» Set exercise: Go through the data below and gather each line containing "empty".

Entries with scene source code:
>> START

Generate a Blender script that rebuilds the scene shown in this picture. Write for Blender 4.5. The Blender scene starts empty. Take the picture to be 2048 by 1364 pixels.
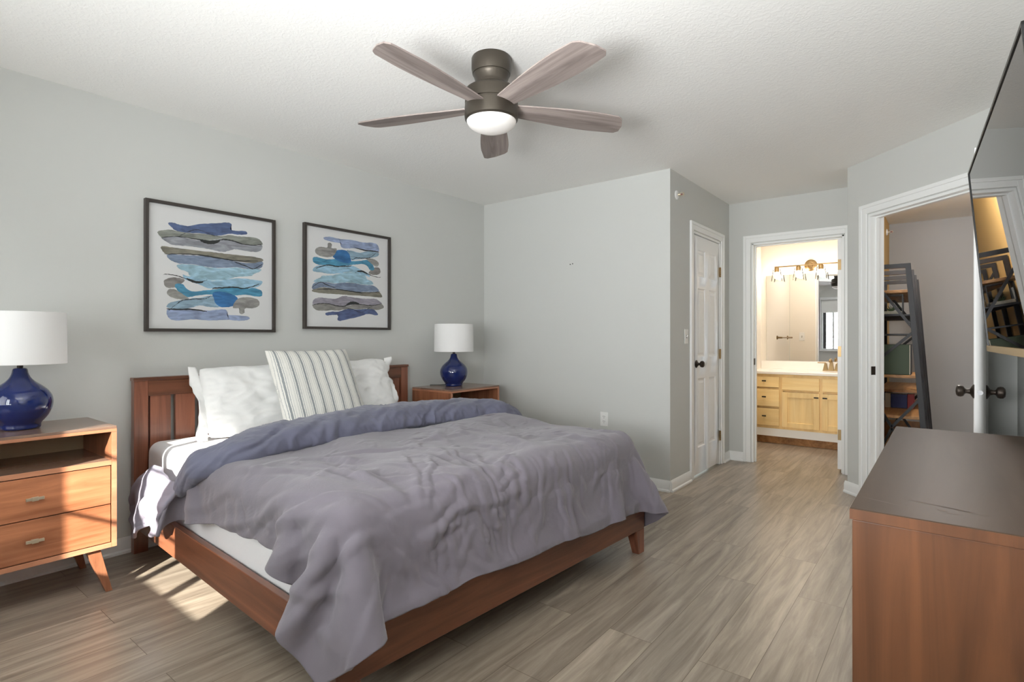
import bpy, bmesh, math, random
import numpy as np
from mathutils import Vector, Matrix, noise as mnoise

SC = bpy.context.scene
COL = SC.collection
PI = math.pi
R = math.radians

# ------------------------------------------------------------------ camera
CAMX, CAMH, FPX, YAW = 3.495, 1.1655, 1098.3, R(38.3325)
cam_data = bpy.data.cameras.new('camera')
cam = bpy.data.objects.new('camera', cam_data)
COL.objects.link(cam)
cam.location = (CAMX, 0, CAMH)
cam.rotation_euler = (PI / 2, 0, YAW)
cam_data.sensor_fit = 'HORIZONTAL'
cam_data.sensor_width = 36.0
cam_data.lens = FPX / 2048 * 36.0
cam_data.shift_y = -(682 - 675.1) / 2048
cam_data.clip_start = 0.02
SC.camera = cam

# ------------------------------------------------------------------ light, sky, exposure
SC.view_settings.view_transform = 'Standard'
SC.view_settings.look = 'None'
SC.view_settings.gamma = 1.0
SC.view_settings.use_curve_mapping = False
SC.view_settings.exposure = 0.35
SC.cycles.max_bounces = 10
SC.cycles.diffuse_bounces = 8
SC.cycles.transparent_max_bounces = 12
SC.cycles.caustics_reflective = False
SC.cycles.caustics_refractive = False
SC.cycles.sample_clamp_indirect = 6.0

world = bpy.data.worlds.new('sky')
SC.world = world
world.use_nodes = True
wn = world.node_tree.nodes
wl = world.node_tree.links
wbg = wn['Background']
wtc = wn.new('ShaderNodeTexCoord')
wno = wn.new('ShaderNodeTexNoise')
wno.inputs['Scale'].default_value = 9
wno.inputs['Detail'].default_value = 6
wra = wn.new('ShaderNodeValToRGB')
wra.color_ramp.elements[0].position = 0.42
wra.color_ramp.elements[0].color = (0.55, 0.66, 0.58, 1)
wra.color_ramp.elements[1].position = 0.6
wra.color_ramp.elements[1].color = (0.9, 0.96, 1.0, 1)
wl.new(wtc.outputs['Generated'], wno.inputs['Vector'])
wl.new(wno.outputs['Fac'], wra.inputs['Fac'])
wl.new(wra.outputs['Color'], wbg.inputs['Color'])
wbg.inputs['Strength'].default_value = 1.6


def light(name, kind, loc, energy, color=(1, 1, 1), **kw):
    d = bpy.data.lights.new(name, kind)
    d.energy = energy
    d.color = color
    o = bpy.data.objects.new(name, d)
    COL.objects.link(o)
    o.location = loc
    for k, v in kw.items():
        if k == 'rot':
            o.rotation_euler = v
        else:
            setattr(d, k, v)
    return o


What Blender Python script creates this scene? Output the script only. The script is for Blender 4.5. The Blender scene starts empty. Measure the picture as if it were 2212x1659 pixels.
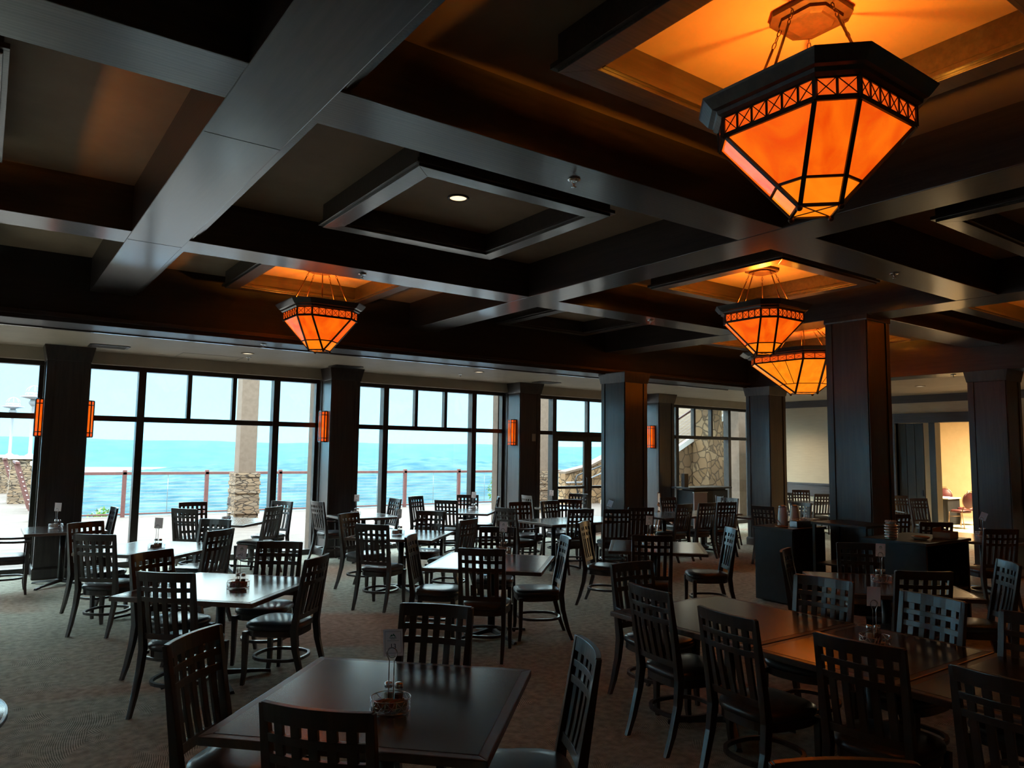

>> END

» Correct result:
Generate a Blender script that rebuilds the scene shown in this picture. Write for Blender 4.5. The Blender scene starts empty. Take the picture to be 2048 by 1364 pixels.
What Blender Python script creates this scene? Output the script only. The script is for Blender 4.5. The Blender scene starts empty. Measure the picture as if it were 2212x1659 pixels.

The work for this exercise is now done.